Even Republican strategist Glen Bolger wrote in his blog, "A political storm is not coming. It is already here."

Congress has a disapproval rating of 75 percent versus an approval rating of a mere 15 percent.

The great beauty of democracy -- as opposed to dictatorship and other authoritarian forms of government -- is that public grievances can filter up and must eventually be addressed by the ruling elite. Dictators all start out popular and responsive to their citizens, but, with absolute power, most quickly become tone deaf to their needs.

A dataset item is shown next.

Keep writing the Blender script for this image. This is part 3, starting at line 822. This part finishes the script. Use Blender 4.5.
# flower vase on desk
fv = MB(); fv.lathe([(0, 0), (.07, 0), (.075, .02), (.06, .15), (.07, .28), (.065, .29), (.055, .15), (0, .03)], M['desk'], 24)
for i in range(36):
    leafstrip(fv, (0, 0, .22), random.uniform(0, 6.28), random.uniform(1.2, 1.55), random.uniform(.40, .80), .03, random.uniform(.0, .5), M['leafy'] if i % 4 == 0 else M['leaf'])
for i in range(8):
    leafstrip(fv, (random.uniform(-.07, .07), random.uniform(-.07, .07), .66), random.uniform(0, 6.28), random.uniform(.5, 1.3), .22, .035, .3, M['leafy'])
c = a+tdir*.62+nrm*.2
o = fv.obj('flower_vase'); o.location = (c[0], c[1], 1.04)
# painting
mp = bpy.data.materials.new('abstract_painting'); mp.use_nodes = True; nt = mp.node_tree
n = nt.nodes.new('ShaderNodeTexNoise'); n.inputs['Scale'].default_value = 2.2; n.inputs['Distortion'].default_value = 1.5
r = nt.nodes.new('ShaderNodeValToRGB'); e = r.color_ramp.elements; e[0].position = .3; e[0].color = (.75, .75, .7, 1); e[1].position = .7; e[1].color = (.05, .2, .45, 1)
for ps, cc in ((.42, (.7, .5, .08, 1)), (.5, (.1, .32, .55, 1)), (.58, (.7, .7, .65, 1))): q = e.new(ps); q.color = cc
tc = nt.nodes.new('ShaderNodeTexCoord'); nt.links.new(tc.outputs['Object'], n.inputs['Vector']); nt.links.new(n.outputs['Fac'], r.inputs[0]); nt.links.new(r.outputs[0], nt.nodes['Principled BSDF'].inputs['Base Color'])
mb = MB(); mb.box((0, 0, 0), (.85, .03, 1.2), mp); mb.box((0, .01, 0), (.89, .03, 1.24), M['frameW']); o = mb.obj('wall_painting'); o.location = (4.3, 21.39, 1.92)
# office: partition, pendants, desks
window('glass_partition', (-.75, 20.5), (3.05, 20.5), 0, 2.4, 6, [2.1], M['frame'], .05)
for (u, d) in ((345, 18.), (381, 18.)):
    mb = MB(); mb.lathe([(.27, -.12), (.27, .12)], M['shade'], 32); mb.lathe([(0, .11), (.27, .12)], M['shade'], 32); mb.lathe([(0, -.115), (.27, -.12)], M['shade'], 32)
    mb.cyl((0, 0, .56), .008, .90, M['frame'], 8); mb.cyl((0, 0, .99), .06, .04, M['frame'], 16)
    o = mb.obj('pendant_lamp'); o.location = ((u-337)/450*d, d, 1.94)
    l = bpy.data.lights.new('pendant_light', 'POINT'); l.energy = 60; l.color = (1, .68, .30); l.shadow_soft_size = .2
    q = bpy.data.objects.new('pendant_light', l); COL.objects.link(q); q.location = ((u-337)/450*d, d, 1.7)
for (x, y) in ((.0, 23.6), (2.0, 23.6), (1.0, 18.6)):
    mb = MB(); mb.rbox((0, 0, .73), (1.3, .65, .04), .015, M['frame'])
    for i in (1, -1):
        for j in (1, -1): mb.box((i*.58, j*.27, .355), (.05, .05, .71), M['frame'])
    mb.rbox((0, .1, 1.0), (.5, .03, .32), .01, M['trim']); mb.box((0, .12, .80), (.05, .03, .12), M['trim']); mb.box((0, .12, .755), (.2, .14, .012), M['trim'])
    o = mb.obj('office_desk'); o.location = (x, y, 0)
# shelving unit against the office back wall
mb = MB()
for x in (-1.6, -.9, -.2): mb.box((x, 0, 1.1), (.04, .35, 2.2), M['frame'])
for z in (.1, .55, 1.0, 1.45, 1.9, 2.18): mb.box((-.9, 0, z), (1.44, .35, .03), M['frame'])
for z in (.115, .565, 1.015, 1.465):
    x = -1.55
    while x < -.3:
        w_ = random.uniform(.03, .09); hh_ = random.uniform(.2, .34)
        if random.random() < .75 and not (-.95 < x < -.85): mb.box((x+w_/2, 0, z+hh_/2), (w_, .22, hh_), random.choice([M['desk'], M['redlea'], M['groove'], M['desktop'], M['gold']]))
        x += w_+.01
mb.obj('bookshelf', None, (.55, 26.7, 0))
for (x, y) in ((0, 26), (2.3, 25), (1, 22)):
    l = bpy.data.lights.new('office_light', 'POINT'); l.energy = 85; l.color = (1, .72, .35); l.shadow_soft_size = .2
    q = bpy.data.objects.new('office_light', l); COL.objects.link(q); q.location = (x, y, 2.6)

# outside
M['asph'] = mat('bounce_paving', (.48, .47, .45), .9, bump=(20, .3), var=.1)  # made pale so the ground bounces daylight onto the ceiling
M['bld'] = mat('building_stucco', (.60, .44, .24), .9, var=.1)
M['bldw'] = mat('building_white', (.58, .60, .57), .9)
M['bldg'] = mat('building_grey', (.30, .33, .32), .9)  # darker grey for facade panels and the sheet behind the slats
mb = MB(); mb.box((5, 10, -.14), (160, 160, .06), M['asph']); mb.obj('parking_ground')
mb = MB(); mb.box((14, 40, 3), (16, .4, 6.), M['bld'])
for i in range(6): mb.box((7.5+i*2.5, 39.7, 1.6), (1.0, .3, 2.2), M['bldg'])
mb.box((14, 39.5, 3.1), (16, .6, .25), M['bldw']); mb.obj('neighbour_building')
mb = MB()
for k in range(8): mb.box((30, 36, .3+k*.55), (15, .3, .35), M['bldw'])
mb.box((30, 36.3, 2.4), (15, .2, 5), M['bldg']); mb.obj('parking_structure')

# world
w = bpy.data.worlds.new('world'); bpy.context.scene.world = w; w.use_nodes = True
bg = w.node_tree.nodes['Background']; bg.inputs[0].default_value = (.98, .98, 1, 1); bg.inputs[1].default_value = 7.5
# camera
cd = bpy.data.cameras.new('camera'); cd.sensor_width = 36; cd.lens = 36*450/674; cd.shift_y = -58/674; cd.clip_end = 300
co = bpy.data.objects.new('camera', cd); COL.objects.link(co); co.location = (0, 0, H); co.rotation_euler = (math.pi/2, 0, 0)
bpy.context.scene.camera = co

The role of money in politics has become a dictatorship in and of itself, which controls both the Democratic and Republican parties. OWS performed a critical public service by exposing, however crudely, the dysfunctional obsolescence, the posturing and rent seeking political corruption of both parties. This is similar to the Franklin D. Roosevelt reforms that saved capitalism and our democratic politics from collapse after the Great Depression.

In all likelihood, the angry outsider candidates will not win the presidency. Despite OWS's vigilantism, ambiguous, chaotic goals, the movement will ultimately prove to be the enduring spur to a much-needed, system-uprooting and their "Idea" will be eventually be co-opted by more establishment figures. So let us finally give Occupy Wall Street the credit it is due.

The delivered the right message at the right time.